Meet Karin Amundsen
Karin Amundsen is the 2019-2021 OI-NEH Postdoctoral Fellow.
I am a historian of early modern Britain and the Atlantic World focusing on the influence of alchemy and metallurgy in the development of English colonization. I completed my Ph.D. at the University of Southern California with support from the Institute of Historical Research, the USC-Huntington Early Modern Studies Institute, and the Omohundro Institute-Jamestown Rediscovery Center.

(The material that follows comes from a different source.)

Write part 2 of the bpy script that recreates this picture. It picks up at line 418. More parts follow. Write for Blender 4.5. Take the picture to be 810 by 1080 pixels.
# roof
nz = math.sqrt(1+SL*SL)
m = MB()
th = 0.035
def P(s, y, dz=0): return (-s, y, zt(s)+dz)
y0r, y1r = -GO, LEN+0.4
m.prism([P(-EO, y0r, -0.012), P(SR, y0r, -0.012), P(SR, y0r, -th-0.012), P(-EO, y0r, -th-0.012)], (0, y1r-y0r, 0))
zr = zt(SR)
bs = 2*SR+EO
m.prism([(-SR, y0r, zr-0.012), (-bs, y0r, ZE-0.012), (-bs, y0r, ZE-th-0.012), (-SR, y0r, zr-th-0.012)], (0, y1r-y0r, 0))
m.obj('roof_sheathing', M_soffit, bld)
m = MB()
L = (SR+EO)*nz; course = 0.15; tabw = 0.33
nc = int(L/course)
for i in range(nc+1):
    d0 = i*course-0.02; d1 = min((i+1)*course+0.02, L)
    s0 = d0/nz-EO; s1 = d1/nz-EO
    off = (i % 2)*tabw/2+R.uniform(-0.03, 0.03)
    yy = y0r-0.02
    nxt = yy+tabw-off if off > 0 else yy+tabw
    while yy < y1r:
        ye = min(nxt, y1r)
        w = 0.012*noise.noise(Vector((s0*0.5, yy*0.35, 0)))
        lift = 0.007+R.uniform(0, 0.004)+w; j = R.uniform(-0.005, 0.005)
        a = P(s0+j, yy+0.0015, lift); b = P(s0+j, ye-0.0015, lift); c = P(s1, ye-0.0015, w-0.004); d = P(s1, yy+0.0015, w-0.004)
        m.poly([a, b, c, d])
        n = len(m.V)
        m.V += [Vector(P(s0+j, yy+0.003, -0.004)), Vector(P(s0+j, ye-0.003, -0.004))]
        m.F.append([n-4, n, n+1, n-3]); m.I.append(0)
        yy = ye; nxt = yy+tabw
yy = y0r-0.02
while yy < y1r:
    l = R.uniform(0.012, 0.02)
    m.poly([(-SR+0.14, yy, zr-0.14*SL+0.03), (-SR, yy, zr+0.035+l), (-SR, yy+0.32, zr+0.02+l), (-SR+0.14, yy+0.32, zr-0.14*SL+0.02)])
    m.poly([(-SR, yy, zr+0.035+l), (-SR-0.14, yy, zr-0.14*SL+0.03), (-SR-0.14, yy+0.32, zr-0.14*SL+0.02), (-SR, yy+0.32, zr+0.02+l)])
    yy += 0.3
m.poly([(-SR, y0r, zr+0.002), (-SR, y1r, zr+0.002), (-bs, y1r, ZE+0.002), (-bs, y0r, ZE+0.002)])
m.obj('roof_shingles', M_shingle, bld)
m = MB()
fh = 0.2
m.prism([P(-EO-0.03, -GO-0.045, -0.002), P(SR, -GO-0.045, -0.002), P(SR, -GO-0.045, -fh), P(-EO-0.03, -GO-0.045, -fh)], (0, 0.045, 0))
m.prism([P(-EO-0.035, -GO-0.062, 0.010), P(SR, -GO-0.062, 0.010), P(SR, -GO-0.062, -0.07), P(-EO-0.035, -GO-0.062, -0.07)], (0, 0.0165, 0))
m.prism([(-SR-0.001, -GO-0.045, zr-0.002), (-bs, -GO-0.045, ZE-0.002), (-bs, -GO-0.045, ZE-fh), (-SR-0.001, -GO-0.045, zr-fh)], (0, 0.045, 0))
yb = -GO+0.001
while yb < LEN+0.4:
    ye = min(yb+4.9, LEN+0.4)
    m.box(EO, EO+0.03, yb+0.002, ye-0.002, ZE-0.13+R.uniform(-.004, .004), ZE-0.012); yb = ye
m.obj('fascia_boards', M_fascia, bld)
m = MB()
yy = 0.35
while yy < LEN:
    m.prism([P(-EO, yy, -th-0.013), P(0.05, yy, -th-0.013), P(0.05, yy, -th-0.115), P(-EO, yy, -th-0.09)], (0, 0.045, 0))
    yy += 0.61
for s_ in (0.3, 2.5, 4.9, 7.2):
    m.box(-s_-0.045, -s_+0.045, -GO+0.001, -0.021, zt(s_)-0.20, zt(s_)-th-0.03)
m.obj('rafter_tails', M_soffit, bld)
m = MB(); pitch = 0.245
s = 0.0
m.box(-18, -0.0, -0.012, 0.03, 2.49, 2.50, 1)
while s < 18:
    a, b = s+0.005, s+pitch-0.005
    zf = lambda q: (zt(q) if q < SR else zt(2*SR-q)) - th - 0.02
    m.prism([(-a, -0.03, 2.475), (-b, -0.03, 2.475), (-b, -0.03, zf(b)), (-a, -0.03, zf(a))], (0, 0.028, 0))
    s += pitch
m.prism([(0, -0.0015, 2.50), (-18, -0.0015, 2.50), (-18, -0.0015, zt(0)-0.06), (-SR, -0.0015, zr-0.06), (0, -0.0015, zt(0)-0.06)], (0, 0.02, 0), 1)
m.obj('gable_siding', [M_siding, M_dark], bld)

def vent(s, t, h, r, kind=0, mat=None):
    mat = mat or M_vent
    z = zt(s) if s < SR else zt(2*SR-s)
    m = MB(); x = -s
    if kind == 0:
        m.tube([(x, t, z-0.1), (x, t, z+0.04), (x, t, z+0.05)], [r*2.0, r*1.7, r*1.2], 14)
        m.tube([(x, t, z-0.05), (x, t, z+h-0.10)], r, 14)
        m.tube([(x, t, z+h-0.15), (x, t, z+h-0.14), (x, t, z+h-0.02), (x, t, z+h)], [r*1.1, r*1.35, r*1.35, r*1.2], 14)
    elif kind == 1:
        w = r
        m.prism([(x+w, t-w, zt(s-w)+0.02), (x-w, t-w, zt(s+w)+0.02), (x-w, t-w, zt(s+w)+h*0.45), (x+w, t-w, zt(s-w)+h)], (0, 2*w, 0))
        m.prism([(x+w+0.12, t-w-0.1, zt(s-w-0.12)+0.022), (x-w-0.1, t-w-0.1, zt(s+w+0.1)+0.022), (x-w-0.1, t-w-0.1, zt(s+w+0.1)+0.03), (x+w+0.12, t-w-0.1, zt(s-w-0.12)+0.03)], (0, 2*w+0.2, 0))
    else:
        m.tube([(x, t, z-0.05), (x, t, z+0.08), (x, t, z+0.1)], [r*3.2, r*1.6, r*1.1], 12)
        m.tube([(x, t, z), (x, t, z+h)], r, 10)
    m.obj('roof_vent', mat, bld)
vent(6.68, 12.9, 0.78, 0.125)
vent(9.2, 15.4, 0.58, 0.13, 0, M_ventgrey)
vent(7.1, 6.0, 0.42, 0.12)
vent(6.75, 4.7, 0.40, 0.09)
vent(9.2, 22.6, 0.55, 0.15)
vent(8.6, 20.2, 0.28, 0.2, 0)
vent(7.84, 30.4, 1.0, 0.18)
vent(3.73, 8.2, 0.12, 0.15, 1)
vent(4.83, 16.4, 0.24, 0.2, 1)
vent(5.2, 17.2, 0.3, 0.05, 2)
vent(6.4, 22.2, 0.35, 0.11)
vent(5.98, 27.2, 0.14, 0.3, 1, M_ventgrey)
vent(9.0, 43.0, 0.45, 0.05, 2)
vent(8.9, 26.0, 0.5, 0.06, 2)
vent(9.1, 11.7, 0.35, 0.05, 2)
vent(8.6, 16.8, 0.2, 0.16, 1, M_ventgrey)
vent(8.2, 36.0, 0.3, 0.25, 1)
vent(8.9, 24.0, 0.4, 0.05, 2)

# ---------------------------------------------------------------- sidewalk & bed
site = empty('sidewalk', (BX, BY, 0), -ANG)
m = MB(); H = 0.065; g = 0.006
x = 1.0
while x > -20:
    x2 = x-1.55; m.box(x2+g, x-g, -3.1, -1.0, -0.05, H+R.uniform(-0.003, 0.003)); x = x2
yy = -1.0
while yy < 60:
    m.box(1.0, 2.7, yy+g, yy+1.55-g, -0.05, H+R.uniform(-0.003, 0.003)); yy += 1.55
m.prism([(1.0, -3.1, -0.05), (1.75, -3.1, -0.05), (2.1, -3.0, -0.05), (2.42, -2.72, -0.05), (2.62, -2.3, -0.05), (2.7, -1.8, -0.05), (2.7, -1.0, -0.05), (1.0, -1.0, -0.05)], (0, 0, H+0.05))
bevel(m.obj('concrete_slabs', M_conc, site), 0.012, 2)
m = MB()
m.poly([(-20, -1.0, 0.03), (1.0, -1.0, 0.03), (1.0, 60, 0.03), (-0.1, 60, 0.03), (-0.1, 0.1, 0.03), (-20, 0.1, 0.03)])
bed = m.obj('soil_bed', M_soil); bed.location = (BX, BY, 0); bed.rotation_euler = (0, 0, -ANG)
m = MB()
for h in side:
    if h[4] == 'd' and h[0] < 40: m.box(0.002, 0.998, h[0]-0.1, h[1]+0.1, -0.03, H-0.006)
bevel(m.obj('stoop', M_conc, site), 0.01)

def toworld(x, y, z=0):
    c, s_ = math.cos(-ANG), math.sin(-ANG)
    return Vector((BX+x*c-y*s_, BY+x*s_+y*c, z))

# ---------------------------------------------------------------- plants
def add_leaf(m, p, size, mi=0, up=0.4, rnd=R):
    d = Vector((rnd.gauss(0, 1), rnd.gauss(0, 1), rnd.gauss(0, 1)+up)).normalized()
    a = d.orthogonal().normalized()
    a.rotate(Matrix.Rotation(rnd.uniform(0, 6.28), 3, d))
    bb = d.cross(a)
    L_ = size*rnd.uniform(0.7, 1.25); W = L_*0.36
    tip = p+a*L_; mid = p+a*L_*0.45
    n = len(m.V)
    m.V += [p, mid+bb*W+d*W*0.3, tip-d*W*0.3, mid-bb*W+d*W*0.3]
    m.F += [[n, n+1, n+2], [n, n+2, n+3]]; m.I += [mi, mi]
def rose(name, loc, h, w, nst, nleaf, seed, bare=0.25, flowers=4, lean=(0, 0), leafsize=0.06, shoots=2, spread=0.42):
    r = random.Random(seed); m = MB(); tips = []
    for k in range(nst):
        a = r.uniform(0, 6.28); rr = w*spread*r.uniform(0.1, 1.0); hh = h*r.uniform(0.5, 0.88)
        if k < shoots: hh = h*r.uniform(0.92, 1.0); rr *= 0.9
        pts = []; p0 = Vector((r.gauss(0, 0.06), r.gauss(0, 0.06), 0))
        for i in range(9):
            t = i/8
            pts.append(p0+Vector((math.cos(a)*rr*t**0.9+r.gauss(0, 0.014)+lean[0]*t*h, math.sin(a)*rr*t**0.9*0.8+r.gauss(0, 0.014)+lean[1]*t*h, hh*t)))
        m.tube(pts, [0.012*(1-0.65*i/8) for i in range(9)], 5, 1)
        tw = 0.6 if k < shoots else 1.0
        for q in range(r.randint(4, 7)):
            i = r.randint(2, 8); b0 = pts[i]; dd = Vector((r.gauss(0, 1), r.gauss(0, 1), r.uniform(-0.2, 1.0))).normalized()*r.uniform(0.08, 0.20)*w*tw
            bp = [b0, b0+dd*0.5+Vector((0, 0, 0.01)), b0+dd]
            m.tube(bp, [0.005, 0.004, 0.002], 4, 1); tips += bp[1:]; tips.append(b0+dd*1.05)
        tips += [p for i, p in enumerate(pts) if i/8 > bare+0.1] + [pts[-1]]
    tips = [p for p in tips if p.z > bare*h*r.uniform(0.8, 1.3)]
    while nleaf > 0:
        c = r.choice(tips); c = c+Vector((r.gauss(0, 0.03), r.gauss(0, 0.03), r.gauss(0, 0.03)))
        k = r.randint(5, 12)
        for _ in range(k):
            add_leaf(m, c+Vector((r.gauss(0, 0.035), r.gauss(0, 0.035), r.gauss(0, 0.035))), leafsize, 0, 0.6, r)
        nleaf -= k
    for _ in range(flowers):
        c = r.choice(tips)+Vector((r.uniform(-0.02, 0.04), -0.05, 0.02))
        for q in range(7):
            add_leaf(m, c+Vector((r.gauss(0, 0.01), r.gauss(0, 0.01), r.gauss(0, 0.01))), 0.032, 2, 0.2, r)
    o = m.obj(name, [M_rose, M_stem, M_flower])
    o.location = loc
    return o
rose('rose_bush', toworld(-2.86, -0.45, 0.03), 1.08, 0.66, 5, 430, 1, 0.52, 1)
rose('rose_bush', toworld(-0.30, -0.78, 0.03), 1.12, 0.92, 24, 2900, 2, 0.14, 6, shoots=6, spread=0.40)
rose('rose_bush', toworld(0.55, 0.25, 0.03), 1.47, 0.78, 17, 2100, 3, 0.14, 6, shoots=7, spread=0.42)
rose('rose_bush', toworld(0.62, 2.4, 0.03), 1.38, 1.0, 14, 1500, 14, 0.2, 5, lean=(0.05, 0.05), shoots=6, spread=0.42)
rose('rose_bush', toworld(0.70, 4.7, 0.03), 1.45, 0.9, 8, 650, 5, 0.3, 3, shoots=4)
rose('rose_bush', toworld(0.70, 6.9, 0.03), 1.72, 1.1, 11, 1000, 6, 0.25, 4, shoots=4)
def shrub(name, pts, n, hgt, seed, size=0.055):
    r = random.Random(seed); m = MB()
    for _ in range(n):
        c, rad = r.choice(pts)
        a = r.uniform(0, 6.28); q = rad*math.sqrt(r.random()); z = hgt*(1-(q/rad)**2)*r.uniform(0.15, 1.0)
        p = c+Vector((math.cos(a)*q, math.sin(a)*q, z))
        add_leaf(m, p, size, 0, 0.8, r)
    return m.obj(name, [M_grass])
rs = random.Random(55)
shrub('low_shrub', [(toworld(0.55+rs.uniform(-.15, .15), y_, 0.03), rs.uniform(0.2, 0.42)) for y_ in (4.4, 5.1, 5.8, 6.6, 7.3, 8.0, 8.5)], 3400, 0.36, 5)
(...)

My book manuscript examines the key role alchemy and metallurgy played in stimulating and defining English colonization in the Americas during the century between Martin Frobisher’s arctic voyages and King Philip’s War. Sustained interest in establishing English colonies in the Americas emerged from an efflorescence of projects in the Tudor period that brought new technologies and expertise to England and generated capital for large-scale enterprises. In particular, advances in navigation and metallurgy gave English projectors confidence that they could master nature via transoceanic navigation and the exploitation of American mines, as the Spanish were doing. Colonial projectors looked to New World mines to address a perceived crisis in political and religious authority, as well as social and economic volatility: enhancing the Crown’s supply of gold and silver bullion, they said, would reduce royal debts, enlarge the circulating currency, and provide for the kingdom’s defense, thus shoring up royal authority; finding base metals like copper, iron, and calamine would supplement domestic industries, reduce competition over woodlands and waterways, and provide employment for the idle masses. As mining was a long-term, capital-intensive enterprise, early on colonial projectors realized that they would need to transplant a cross-section of English society to provide necessary infrastructure and ongoing capital for their mining operations to be successful. In other words, mining in the Americas went hand-in-hand with settler plantations. To attract investors and adventurers, projectors turned to alchemical philosophy to rationalize colonization as a public good and to grant England’s conquest of indigenous peoples an eschatological significance. Far from being considered a form of plunder, the search for American mines was understood as an integral part of England’s economic and moral reformation.
During my OI-NEH fellowship, I will be researching and writing the final chapter of my manuscript about the New England ironworks at Braintree/Saugus. Research for this chapter will include visits to the Massachusetts Historical Society, the National Archives, Kew, and Cambridge University.